**Task directions**
Looking at the listing beneath, work out how many lines hold "scene" and report only that figure.

**Data block**
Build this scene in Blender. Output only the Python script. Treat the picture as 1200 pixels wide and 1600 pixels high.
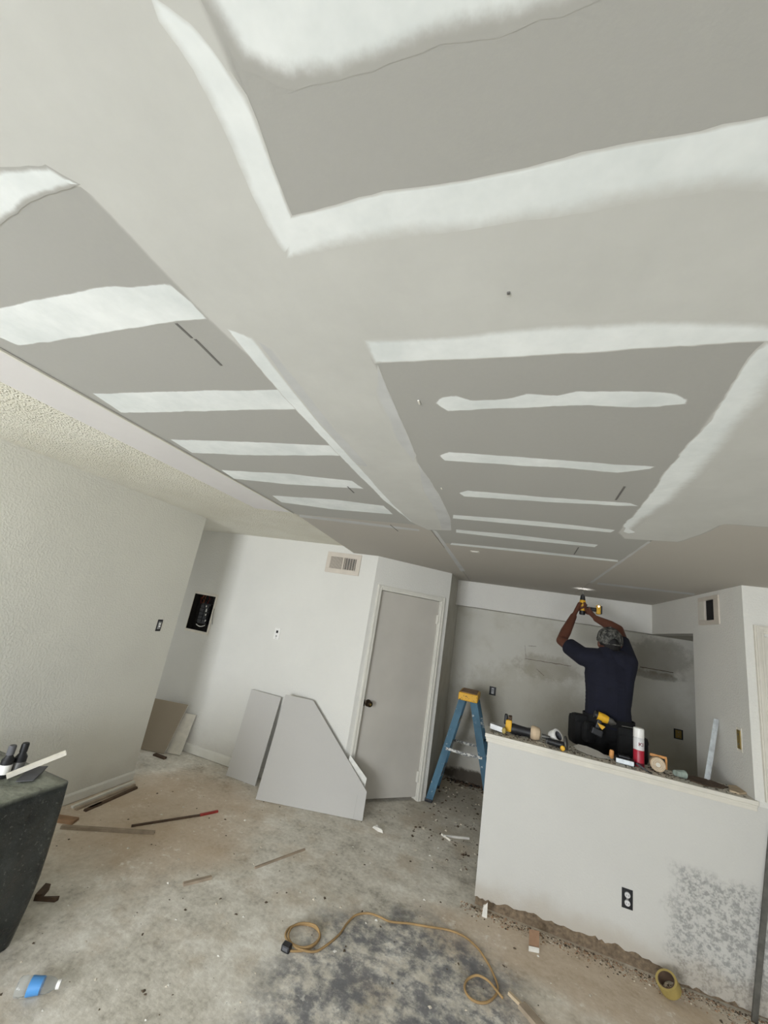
import bpy, bmesh, math, random
import numpy as np
from mathutils import Vector, Matrix, noise
from mathutils.geometry import delaunay_2d_cdt
random.seed(7)
for o in list(bpy.data.objects): bpy.data.objects.remove(o)
SC = bpy.context.scene
COL = SC.collection
PI = math.pi

# ------------------------------------------------------------ camera
F_PX, YAW, PITCH, ROLL = 614.71, math.radians(-19.9753), math.radians(14.384), math.radians(9.6197)
CAM_H = 1.789
_fw = np.array([math.sin(YAW)*math.cos(PITCH), math.cos(YAW)*math.cos(PITCH), math.sin(PITCH)])
_r0 = np.array([math.cos(YAW), -math.sin(YAW), 0.0]); _u0 = np.cross(_r0, _fw)
_r = math.cos(ROLL)*_r0 + math.sin(ROLL)*_u0
_u = -math.sin(ROLL)*_r0 + math.cos(ROLL)*_u0
cd = bpy.data.cameras.new('camera'); cam = bpy.data.objects.new('camera', cd); COL.objects.link(cam)
cam.matrix_world = Matrix(((_r[0], _u[0], -_fw[0], 0), (_r[1], _u[1], -_fw[1], 0), (_r[2], _u[2], -_fw[2], CAM_H), (0, 0, 0, 1)))
cd.sensor_fit = 'VERTICAL'; cd.sensor_height = 36.0; cd.lens = F_PX/1600*36.0
cd.clip_start = 0.02; cd.clip_end = 100
SC.camera = cam

# ------------------------------------------------------------ light
world = bpy.data.worlds.new('world'); SC.world = world; world.use_nodes = True
world.node_tree.nodes['Background'].inputs[0].default_value = (0.92, 0.96, 1.0, 1)
world.node_tree.nodes['Background'].inputs[1].default_value = 1.0
def area(name, loc, rot, sx, sy, power, col):
    l = bpy.data.lights.new(name, 'AREA'); l.shape = 'RECTANGLE'; l.size = sx; l.size_y = sy
    l.energy = power; l.color = col
    o = bpy.data.objects.new(name, l); COL.objects.link(o); o.location = loc; o.rotation_euler = rot
    return o
# daylight coming in through the sliding door opening and the window of the wall behind the camera
WIN = (-2.95, -0.9, 0.05, 2.1)     # x0 x1 z0 z1 in the rear wall
WIN2 = (0.3, 2.3, 0.9, 2.1)
YR = -2.6
TILT = 0.38                       # sky light falls in from above
SKY = (0.875, 0.925, 1.0)
area('daylight_door', ((WIN[0]+WIN[1])/2, YR-0.55, 1.35), (PI/2-TILT, 0, 0), WIN[1]-WIN[0]+0.3, 2.1, 330, SKY)
area('daylight_window', ((WIN2[0]+WIN2[1])/2, YR-0.45, 1.65), (PI/2-TILT, 0, 0), WIN2[1]-WIN2[0], 1.2, 60, SKY)
# weak daylight at the far end of the hallway on the left
area('daylight_hall', (-4.84, 3.64, 1.15), (0, -PI/2, 0), 1.9, 0.66, 2.2, SKY)
vs = SC.view_settings
vs.view_transform = 'Standard'; vs.look = 'None'; vs.gamma = 1.0; vs.use_curve_mapping = False
vs.exposure = -0.06

# ------------------------------------------------------------ pixel -> point on a known plane
def ray(px, py):
    return (px-600)*_r + (800-py)*_u + F_PX*_fw
def _w(d, k): return Vector((d[0]*k, d[1]*k, d[2]*k + CAM_H))
def AZ(px, py, z=0.0):
    d = ray(px, py); return _w(d, (z-CAM_H)/d[2])
def AY(px, py, y):
    d = ray(px, py); return _w(d, y/d[1])
def AX(px, py, x):
    d = ray(px, py); return _w(d, x/d[0])
def AP(px, py, p0, n):
    d = ray(px, py); c = np.array([0, 0, CAM_H]); n = np.array(n); return _w(d, np.dot(np.array(p0)-c, n)/np.dot(d, n))

# ------------------------------------------------------------ materials
def lin(c):
    return tuple((v/255/12.92 if v/255 <= 0.04045 else ((v/255+0.055)/1.055)**2.4) for v in c)
class NT:
    def __init__(s, name):
        s.m = bpy.data.materials.new(name); s.m.use_nodes = True
        s.t = s.m.node_tree; s.b = s.t.nodes['Principled BSDF']
    def n(s, t, **kw):
        q = s.t.nodes.new(t)
        for k, v in kw.items():
            if k.startswith('i_'): q.inputs[k[2:].replace('_', ' ')].default_value = v
            else: setattr(q, k, v)
        return q
    def l(s, a, b): s.t.links.new(a, b)
    def coord(s, kind='Object'):
        return s.n('ShaderNodeTexCoord').outputs[kind]
    def pos(s): return s.n('ShaderNodeNewGeometry').outputs['Position']
    def noise(s, co, scale, detail=4, rough=0.55):
        q = s.n('ShaderNodeTexNoise'); q.inputs['Scale'].default_value = scale
        q.inputs['Detail'].default_value = detail; q.inputs['Roughness'].default_value = rough
        s.l(co, q.inputs['Vector']); return q.outputs['Fac']
    def ramp(s, fac, stops):
        q = s.n('ShaderNodeValToRGB'); e = q.color_ramp.elements
        while len(e) < len(stops): e.new(0.5)
        for i, (p, c) in enumerate(stops):
            e[i].position = p; e[i].color = (c[0], c[1], c[2], 1) if not isinstance(c, (int, float)) else (c, c, c, 1)
        s.l(fac, q.inputs['Fac']); return q.outputs['Color']
    def mix(s, fac, a, b):
        q = s.n('ShaderNodeMix', data_type='RGBA')
        for i, v in ((0, fac), (6, a), (7, b)):
            if isinstance(v, (int, float)): q.inputs[i].default_value = v
            elif isinstance(v, tuple): q.inputs[i].default_value = (v[0], v[1], v[2], 1)
            else: s.l(v, q.inputs[i])
        return q.outputs[2]
    def math(s, op, a, b=None, c=None, clamp=False):
        q = s.n('ShaderNodeMath', operation=op, use_clamp=clamp)
        for i, v in enumerate((a, b, c)):
            if v is None: continue
            if isinstance(v, (int, float)): q.inputs[i].default_value = v
            else: s.l(v, q.inputs[i])
        return q.outputs[0]
    def sep(s, v):
        q = s.n('ShaderNodeSeparateXYZ'); s.l(v, q.inputs[0]); return q.outputs
    def smooth(s, v, a, b):
        q = s.n('ShaderNodeMapRange', interpolation_type='SMOOTHSTEP')
        q.inputs[1].default_value = a; q.inputs[2].default_value = b
        q.inputs[3].default_value = 0; q.inputs[4].default_value = 1
        s.l(v, q.inputs[0]); return q.outputs[0]
    def bump(s, h, strength=0.3, dist=0.01):
        q = s.n('ShaderNodeBump'); q.inputs['Strength'].default_value = strength; q.inputs['Distance'].default_value = dist
        s.l(h, q.inputs['Height']); s.l(q.outputs[0], s.b.inputs['Normal']); return q
    def base(s, v, rough=0.6, metal=0.0, spec=None):
        if isinstance(v, tuple): s.b.inputs['Base Color'].default_value = (v[0], v[1], v[2], 1)
        else: s.l(v, s.b.inputs['Base Color'])
        s.b.inputs['Roughness'].default_value = rough; s.b.inputs['Metallic'].default_value = metal
        if spec is not None: s.b.inputs['Specular IOR Level'].default_value = spec
        return s
M = {}
def simple(key, c, rough=0.6, metal=0.0, var=0.18, scale=14, bump=0.0):
    k = NT(key); co = k.coord()
    f = k.noise(co, scale, 5)
    a = tuple(min(1, v*(1-var)) for v in lin(c)); b = tuple(min(1, v*(1+var)) for v in lin(c))
    k.base(k.ramp(f, [(0.3, a), (0.7, b)]), rough, metal)
    if bump: k.bump(k.noise(co, scale*6, 3), bump, 0.004)
    M[key] = k.m; return k.m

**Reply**
2